Contact Card Lawsuit Resurfacing?
- Legal notice was sitting on my desk this morning. Department is being sued for "practice of detaining citizens without their consent for the purpose of filling out contact cards to gather data to use in future investigations. On information and belief, this policy has led to the violation of thousands of citizen's constitutional rights." See 12C6834, John Hall, et al v. City of Chicago, et al. Another of Gary's policies gonna cost the city big bucks. Got to at least meet the burden of a Terry Stop to do a contact card folks.
If we're reading this correctly, the Court dismissed the case in December 2012 against the defendant (City of Chicago) without prejudice. That means that the plaintiffs could refile when they make the corrections or meet the legal standards provided within the decision.
If this is popping up on someone's desk, it may have been refiled. Or this may be another class action suit surfacing.
This would bring up the question, "is the Department purging the electronic and paper records of Contact Cards within the time limit that they were supposed to be kept?" We believe it was 6 months, but we might be mistaken.

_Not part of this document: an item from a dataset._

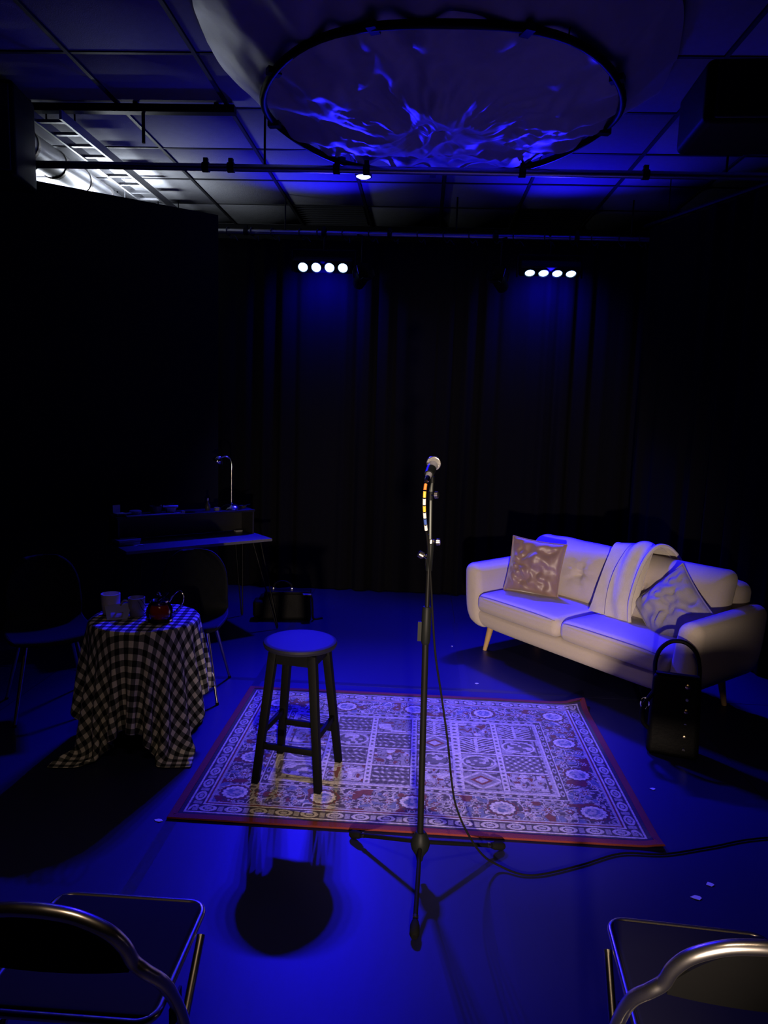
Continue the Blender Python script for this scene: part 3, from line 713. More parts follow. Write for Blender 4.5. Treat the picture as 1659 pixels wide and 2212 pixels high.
# microphone: tail towards lower left, head up and away
mhead = np.array([.047, 2.650, 1.622]); mtail = np.array([.026, 2.545, 1.578]); ax_ = _n(mhead - mtail)
mic = thing('microphone', 'handheld microphone with a pale ball grille clipped on the stand', 'microphone', tuple(mtail))
D = lambda t: tuple(ax_ * t)
Lm = np.linalg.norm(mhead - mtail)
obj('body', MB().tube([D(0), D(.012), D(.05), D(Lm - .026), D(Lm - .018)], [.0095, .0115, .0140, .0185, .0195], 18), 'mic_body', mic)
Tm = Matrix.Translation(Vector(D(Lm))) @ Vector(ax_).to_track_quat('Z', 'Y').to_matrix().to_4x4()
gp = [(max(.0265 * math.cos(a), .0001), .0265 * math.sin(a) * 1.02) for a in np.linspace(-.8, PI / 2, 14)]
obj('grille', MB().lathe(gp, 28, Tm), 'grille', mic)
obj('grille_band', MB().lathe([(.0268, -.003), (.0280, -.002), (.0280, .003), (.0268, .004)], 28, Tm), 'dull_chrome', mic)
obj('connector', MB().tube([tuple(-ax_ * .030), tuple(-ax_ * .022), tuple(ax_ * .004)], [.0070, .0095, .0095], 14), 'chrome', mic)
mc = obj('clip', MB().tube([D(.022), D(.066)], [.0170, .0190], 16), 'black_plastic', mic)
obj('clip_swivel', MB().tube([tuple(np.array([BX - .011, BY, 1.552]) - mtail), tuple(np.array([BX - .012, BY, 1.575]) - mtail)], .009, 10), 'black_plastic', mc)

cpts = [mtail - ax_ * .028, (.017, 2.505, 1.53), (.018, 2.515, 1.47), (.026, 2.545, 1.40), (.036, 2.575, 1.34), (.052, 2.60, 1.20), (.080, 2.62, .92), (.113, 2.645, .73), (.146, 2.655, .54), (.167, 2.66, .386), (.190, 2.66, .272), (.238, 2.655, .165), (.305, 2.665, .065), (.378, 2.672, .016), (.467, 2.640, .0062), (.561, 2.657, .0062), (.723, 2.732, .0062), (.898, 2.822, .0062), (1.083, 2.838, .0062), (1.30, 2.91, .0062), (1.587, 3.008, .0062), (2.2, 3.10, .0062)]
cp = smooth(cpts, 8)
cb = thing('microphone_cable', 'thin black cable from the microphone trailing across the floor', 'cable')
obj('cord', MB().tube(cp, .0042, 8), 'cable', cb)
seg = [np.array(p) for p in cp]; cum = np.concatenate([[0], np.cumsum([np.linalg.norm(seg[i + 1] - seg[i]) for i in range(len(seg) - 1)])])
def cat_(d): i = min(np.searchsorted(cum, d) - 1, len(seg) - 2); i = max(i, 0); return seg[i] + (seg[i + 1] - seg[i]) * (d - cum[i]) / (cum[i + 1] - cum[i])
for k, c in enumerate(('t_orange', 't_yellow', 't_white', 't_yellow', 't_white', 't_blue', 't_white')):
    a, b = .012 + k * .0265, .012 + k * .0265 + .0215
    obj('tape_band', MB().tube([cat_(a), cat_((a + b) / 2), cat_(b)], .0058, 10), c, cb)

# ================================================================== SOFA
SA = math.radians(-51.42); SO = (0.391, 5.441, 0.0); SL, SD = 1.86, 0.80
so = thing('sofa', 'cream two-seat fabric sofa with tapered wooden legs standing at an angle', 'sofa', SO, SA)
def armdef(sg):
    def f(V, h):
        V = V.copy(); z = (V[:, 2] + h[2]) / (2 * h[2]); y = (V[:, 1] + h[1]) / (2 * h[1])
        V[:, 0] += sg * (0.050 * z - 0.075 * np.clip(.30 - z, 0, 1) ** 2 / .09)     # lean out, tuck under
        V[:, 0] *= 1.0
        V[:, 2] -= 0.02 * (1 - y) * z
        bul = np.sin(np.clip(z, 0, 1) * PI) * .012; V[:, 0] += np.sign(V[:, 0]) * bul
        return V
    return f
def frontdef(V, h):
    V = V.copy(); x = V[:, 0] / h[0]; V[:, 2] += 0.018 * np.abs(x) ** 6; return V
bs = obj('base_frame', MB().rbox((SL / 2, SD / 2 - .01, .262), (SL - .10, SD - .06, .135), .055, 10, frontdef), 'sofa', so, weld=True, ang=60)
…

If records exist past the time limit, each card or data entry is a nail in the City's case. We doubt officers could be held liable for poor records management.
But as the commentator states, "Got to at least meet the burden of a Terry Stop to do a contact card folks." If you are generating the paper that the Corp Counsel will hang you with.....not a good idea.
UPDATE: Paul Geiger has no opinion on this post.